Start Up and Commissioning Accident Case Study

What happened?

Two recent incidents during start up and commissioning activities have demonstrated the importance of correct material/parts selection:

1. Gasket failure – A process shutdown lead to a transient pressure surge in the pipework which resulted in the failure of two gaskets, and a subsequent leak of hydrocarbons.

The release activated the facility fire and gas system, resulting in an emergency shutdown. Deluge was manually activated until the system had bled down and the release was confirmed to have ceased. There was no resultant fire or injuries.

2. Fuel line failure – A fuel leak from a generator fuel line resulted in fuel being sprayed onto the generator exhaust resulting in a small pool fire. A Maintenance Engineer, working in an adjacent workshop, smelt fuel and entered the generator room to investigate. He found a fuel oil mist around the generator and called the control room and notified of the leak.

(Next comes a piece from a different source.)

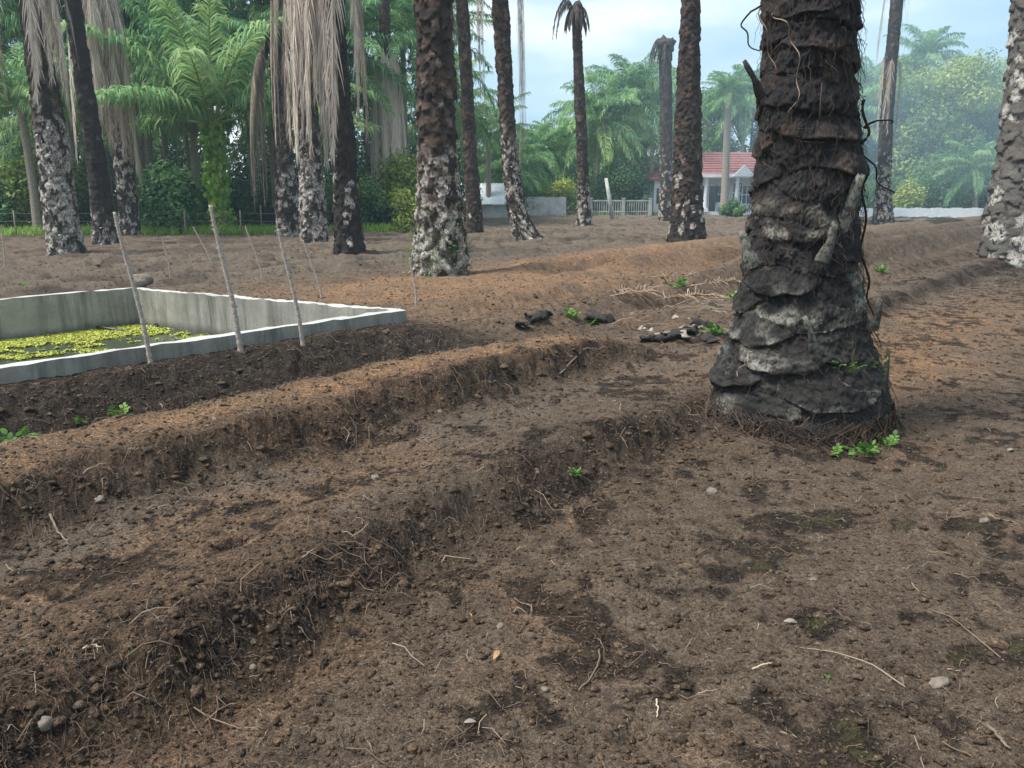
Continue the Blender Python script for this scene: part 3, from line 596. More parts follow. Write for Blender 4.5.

He then called for a ships generator to be put on line and left the generator room and shutdown the generator remotely. On his return to inspect the engine, a small pool fire had started on the hot exhaust manifold covers. The fire was extinguished with a hand held extinguisher and there were no injuries.

What went wrong?

The incorrect installation of parts was a contributing factor in both incidents. Investigation of incident

1 found that a large number of installed gaskets did not meet the pipe specification. Two gaskets failed when exposed to an elevated pressure. Likewise for incident

2, the investigation found that incorrect hoses had been installed in a fuel supply service on the generator, which consequently leaked, resulting in a fire.

Contributing factors for the two incidents included:

  • Failure of quality control and commissioning checks to identify the risk;
  • The crew were unfamiliar with detailed system specifications and there was no formal handover process between construction/installation to operations; and
  • Commissioning checks and leak testing did not highlight the faulty parts.

Key lessons

While there are lessons specific to each incident, the following key lessons are common to both:

• Quality control inspections during installation and commissioning of equipment must be sufficient to verify that equipment and components meet approved specifications.

• Operators should ensure equipment suppliers provide adequate documentation and specifications and that these are incorporated into drawings and commissioning procedures.

• Where possible, the commissioning and operations workforces should be integrated during the facility construction phase and should both be involved in quality checks at system mechanical completion.

• The operations workforce should be engaged as early as possible in the project to enhance facility and system familiarisation and awareness.